▸ **YOUR OBJECTIVE**:
All of the material below is to be repeated exactly.

____

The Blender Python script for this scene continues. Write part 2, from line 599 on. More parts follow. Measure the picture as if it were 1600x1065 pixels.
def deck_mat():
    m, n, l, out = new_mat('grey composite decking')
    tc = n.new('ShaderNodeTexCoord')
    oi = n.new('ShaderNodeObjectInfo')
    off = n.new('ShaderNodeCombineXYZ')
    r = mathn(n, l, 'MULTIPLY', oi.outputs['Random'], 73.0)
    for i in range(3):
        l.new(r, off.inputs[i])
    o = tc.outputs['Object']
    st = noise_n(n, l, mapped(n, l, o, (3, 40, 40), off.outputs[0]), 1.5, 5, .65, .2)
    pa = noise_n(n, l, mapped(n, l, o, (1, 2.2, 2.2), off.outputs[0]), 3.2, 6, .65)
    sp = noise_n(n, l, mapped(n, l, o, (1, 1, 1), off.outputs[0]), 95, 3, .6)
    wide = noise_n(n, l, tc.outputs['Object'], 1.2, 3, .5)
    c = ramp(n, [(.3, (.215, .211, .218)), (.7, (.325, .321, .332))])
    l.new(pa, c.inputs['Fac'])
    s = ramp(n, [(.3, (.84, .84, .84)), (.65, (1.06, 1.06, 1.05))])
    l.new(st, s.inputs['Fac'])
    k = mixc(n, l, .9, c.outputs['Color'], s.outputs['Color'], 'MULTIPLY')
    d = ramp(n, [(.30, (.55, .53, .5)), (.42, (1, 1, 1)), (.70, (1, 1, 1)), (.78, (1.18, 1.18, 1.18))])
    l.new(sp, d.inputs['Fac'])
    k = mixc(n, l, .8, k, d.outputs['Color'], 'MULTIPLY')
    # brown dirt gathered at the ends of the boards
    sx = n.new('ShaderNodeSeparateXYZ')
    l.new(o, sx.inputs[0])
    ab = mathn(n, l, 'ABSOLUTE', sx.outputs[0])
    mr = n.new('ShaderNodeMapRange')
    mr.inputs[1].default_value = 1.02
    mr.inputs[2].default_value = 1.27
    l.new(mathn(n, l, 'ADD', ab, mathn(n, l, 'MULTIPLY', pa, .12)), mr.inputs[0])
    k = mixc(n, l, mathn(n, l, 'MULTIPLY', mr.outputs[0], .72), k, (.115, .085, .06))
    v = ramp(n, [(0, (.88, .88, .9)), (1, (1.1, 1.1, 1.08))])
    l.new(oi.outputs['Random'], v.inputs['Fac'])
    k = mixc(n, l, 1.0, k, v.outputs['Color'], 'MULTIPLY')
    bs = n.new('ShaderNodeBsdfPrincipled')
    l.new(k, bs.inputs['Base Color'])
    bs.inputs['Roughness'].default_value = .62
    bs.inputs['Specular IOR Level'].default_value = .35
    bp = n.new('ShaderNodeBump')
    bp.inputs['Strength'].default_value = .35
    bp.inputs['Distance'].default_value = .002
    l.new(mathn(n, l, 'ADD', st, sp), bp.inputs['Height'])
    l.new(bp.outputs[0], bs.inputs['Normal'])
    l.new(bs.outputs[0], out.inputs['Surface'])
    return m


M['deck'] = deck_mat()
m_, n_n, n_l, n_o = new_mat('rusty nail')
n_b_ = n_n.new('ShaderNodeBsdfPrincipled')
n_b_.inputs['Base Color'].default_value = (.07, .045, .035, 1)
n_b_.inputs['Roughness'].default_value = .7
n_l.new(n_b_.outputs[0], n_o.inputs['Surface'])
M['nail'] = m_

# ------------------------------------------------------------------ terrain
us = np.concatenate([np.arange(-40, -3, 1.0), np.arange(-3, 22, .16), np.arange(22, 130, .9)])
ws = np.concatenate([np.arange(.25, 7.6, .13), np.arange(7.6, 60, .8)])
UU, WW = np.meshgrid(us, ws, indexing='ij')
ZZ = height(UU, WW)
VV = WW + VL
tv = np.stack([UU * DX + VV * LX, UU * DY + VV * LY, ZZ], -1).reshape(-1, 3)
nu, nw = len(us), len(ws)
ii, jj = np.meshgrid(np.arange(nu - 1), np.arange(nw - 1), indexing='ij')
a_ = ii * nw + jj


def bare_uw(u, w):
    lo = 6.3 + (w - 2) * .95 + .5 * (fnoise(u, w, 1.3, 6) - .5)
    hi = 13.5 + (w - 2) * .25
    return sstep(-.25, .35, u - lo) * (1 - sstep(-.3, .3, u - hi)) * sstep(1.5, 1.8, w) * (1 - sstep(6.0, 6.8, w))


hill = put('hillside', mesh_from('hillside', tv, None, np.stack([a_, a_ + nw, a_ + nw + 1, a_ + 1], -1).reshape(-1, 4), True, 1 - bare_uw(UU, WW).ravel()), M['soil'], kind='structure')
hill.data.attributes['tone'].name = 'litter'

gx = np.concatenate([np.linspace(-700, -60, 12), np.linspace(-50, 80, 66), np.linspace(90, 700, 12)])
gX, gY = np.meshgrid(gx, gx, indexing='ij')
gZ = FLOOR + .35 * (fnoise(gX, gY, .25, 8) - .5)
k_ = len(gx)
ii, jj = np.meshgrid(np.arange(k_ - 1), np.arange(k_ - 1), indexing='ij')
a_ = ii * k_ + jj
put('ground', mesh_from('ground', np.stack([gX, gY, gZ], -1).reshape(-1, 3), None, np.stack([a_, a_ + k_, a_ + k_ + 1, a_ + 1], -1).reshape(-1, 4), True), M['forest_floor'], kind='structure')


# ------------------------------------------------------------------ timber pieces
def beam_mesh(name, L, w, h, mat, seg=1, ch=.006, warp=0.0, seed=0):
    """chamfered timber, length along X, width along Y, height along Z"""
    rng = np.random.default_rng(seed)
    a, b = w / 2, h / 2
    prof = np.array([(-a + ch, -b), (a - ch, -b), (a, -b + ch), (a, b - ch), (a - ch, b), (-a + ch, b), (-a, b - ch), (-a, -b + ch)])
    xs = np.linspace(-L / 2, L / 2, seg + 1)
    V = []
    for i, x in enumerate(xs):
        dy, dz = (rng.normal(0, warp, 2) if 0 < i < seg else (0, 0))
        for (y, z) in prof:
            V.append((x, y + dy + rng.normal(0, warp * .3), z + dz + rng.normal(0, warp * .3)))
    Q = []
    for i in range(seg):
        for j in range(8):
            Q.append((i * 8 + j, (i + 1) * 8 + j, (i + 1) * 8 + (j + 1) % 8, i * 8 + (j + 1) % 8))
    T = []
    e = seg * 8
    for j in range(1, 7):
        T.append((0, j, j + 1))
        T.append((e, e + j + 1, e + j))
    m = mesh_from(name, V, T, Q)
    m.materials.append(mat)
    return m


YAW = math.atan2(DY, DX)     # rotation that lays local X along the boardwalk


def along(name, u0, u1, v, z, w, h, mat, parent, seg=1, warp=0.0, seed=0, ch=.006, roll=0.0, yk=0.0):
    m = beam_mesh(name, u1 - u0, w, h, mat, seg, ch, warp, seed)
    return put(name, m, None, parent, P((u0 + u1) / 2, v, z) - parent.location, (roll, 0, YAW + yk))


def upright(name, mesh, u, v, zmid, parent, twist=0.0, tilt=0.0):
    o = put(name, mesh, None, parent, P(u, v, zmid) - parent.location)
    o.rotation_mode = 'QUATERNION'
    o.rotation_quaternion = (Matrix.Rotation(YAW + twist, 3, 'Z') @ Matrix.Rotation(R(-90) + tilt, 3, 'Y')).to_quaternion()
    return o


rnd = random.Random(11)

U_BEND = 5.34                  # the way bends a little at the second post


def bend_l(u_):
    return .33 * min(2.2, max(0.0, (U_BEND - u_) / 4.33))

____

▸ **RESULT OF THIS EXERCISE**:
The Blender Python script for this scene continues. Write part 2, from line 599 on. More parts follow. Measure the picture as if it were 1600x1065 pixels.
def deck_mat():
    m, n, l, out = new_mat('grey composite decking')
    tc = n.new('ShaderNodeTexCoord')
    oi = n.new('ShaderNodeObjectInfo')
    off = n.new('ShaderNodeCombineXYZ')
    r = mathn(n, l, 'MULTIPLY', oi.outputs['Random'], 73.0)
    for i in range(3):
        l.new(r, off.inputs[i])
    o = tc.outputs['Object']
    st = noise_n(n, l, mapped(n, l, o, (3, 40, 40), off.outputs[0]), 1.5, 5, .65, .2)
    pa = noise_n(n, l, mapped(n, l, o, (1, 2.2, 2.2), off.outputs[0]), 3.2, 6, .65)
    sp = noise_n(n, l, mapped(n, l, o, (1, 1, 1), off.outputs[0]), 95, 3, .6)
    wide = noise_n(n, l, tc.outputs['Object'], 1.2, 3, .5)
    c = ramp(n, [(.3, (.215, .211, .218)), (.7, (.325, .321, .332))])
    l.new(pa, c.inputs['Fac'])
    s = ramp(n, [(.3, (.84, .84, .84)), (.65, (1.06, 1.06, 1.05))])
    l.new(st, s.inputs['Fac'])
    k = mixc(n, l, .9, c.outputs['Color'], s.outputs['Color'], 'MULTIPLY')
    d = ramp(n, [(.30, (.55, .53, .5)), (.42, (1, 1, 1)), (.70, (1, 1, 1)), (.78, (1.18, 1.18, 1.18))])
    l.new(sp, d.inputs['Fac'])
    k = mixc(n, l, .8, k, d.outputs['Color'], 'MULTIPLY')
    # brown dirt gathered at the ends of the boards
    sx = n.new('ShaderNodeSeparateXYZ')
    l.new(o, sx.inputs[0])
    ab = mathn(n, l, 'ABSOLUTE', sx.outputs[0])
    mr = n.new('ShaderNodeMapRange')
    mr.inputs[1].default_value = 1.02
    mr.inputs[2].default_value = 1.27
    l.new(mathn(n, l, 'ADD', ab, mathn(n, l, 'MULTIPLY', pa, .12)), mr.inputs[0])
    k = mixc(n, l, mathn(n, l, 'MULTIPLY', mr.outputs[0], .72), k, (.115, .085, .06))
    v = ramp(n, [(0, (.88, .88, .9)), (1, (1.1, 1.1, 1.08))])
    l.new(oi.outputs['Random'], v.inputs['Fac'])
    k = mixc(n, l, 1.0, k, v.outputs['Color'], 'MULTIPLY')
    bs = n.new('ShaderNodeBsdfPrincipled')
    l.new(k, bs.inputs['Base Color'])
    bs.inputs['Roughness'].default_value = .62
    bs.inputs['Specular IOR Level'].default_value = .35
    bp = n.new('ShaderNodeBump')
    bp.inputs['Strength'].default_value = .35
    bp.inputs['Distance'].default_value = .002
    l.new(mathn(n, l, 'ADD', st, sp), bp.inputs['Height'])
    l.new(bp.outputs[0], bs.inputs['Normal'])
    l.new(bs.outputs[0], out.inputs['Surface'])
    return m


M['deck'] = deck_mat()
m_, n_n, n_l, n_o = new_mat('rusty nail')
n_b_ = n_n.new('ShaderNodeBsdfPrincipled')
n_b_.inputs['Base Color'].default_value = (.07, .045, .035, 1)
n_b_.inputs['Roughness'].default_value = .7
n_l.new(n_b_.outputs[0], n_o.inputs['Surface'])
M['nail'] = m_

# ------------------------------------------------------------------ terrain
us = np.concatenate([np.arange(-40, -3, 1.0), np.arange(-3, 22, .16), np.arange(22, 130, .9)])
ws = np.concatenate([np.arange(.25, 7.6, .13), np.arange(7.6, 60, .8)])
UU, WW = np.meshgrid(us, ws, indexing='ij')
ZZ = height(UU, WW)
VV = WW + VL
tv = np.stack([UU * DX + VV * LX, UU * DY + VV * LY, ZZ], -1).reshape(-1, 3)
nu, nw = len(us), len(ws)
ii, jj = np.meshgrid(np.arange(nu - 1), np.arange(nw - 1), indexing='ij')
a_ = ii * nw + jj


def bare_uw(u, w):
    lo = 6.3 + (w - 2) * .95 + .5 * (fnoise(u, w, 1.3, 6) - .5)
    hi = 13.5 + (w - 2) * .25
    return sstep(-.25, .35, u - lo) * (1 - sstep(-.3, .3, u - hi)) * sstep(1.5, 1.8, w) * (1 - sstep(6.0, 6.8, w))


hill = put('hillside', mesh_from('hillside', tv, None, np.stack([a_, a_ + nw, a_ + nw + 1, a_ + 1], -1).reshape(-1, 4), True, 1 - bare_uw(UU, WW).ravel()), M['soil'], kind='structure')
hill.data.attributes['tone'].name = 'litter'

gx = np.concatenate([np.linspace(-700, -60, 12), np.linspace(-50, 80, 66), np.linspace(90, 700, 12)])
gX, gY = np.meshgrid(gx, gx, indexing='ij')
gZ = FLOOR + .35 * (fnoise(gX, gY, .25, 8) - .5)
k_ = len(gx)
ii, jj = np.meshgrid(np.arange(k_ - 1), np.arange(k_ - 1), indexing='ij')
a_ = ii * k_ + jj
put('ground', mesh_from('ground', np.stack([gX, gY, gZ], -1).reshape(-1, 3), None, np.stack([a_, a_ + k_, a_ + k_ + 1, a_ + 1], -1).reshape(-1, 4), True), M['forest_floor'], kind='structure')


# ------------------------------------------------------------------ timber pieces
def beam_mesh(name, L, w, h, mat, seg=1, ch=.006, warp=0.0, seed=0):
    """chamfered timber, length along X, width along Y, height along Z"""
    rng = np.random.default_rng(seed)
    a, b = w / 2, h / 2
    prof = np.array([(-a + ch, -b), (a - ch, -b), (a, -b + ch), (a, b - ch), (a - ch, b), (-a + ch, b), (-a, b - ch), (-a, -b + ch)])
    xs = np.linspace(-L / 2, L / 2, seg + 1)
    V = []
    for i, x in enumerate(xs):
        dy, dz = (rng.normal(0, warp, 2) if 0 < i < seg else (0, 0))
        for (y, z) in prof:
            V.append((x, y + dy + rng.normal(0, warp * .3), z + dz + rng.normal(0, warp * .3)))
    Q = []
    for i in range(seg):
        for j in range(8):
            Q.append((i * 8 + j, (i + 1) * 8 + j, (i + 1) * 8 + (j + 1) % 8, i * 8 + (j + 1) % 8))
    T = []
    e = seg * 8
    for j in range(1, 7):
        T.append((0, j, j + 1))
        T.append((e, e + j + 1, e + j))
    m = mesh_from(name, V, T, Q)
    m.materials.append(mat)
    return m


YAW = math.atan2(DY, DX)     # rotation that lays local X along the boardwalk


def along(name, u0, u1, v, z, w, h, mat, parent, seg=1, warp=0.0, seed=0, ch=.006, roll=0.0, yk=0.0):
    m = beam_mesh(name, u1 - u0, w, h, mat, seg, ch, warp, seed)
    return put(name, m, None, parent, P((u0 + u1) / 2, v, z) - parent.location, (roll, 0, YAW + yk))


def upright(name, mesh, u, v, zmid, parent, twist=0.0, tilt=0.0):
    o = put(name, mesh, None, parent, P(u, v, zmid) - parent.location)
    o.rotation_mode = 'QUATERNION'
    o.rotation_quaternion = (Matrix.Rotation(YAW + twist, 3, 'Z') @ Matrix.Rotation(R(-90) + tilt, 3, 'Y')).to_quaternion()
    return o


rnd = random.Random(11)

U_BEND = 5.34                  # the way bends a little at the second post


def bend_l(u_):
    return .33 * min(2.2, max(0.0, (U_BEND - u_) / 4.33))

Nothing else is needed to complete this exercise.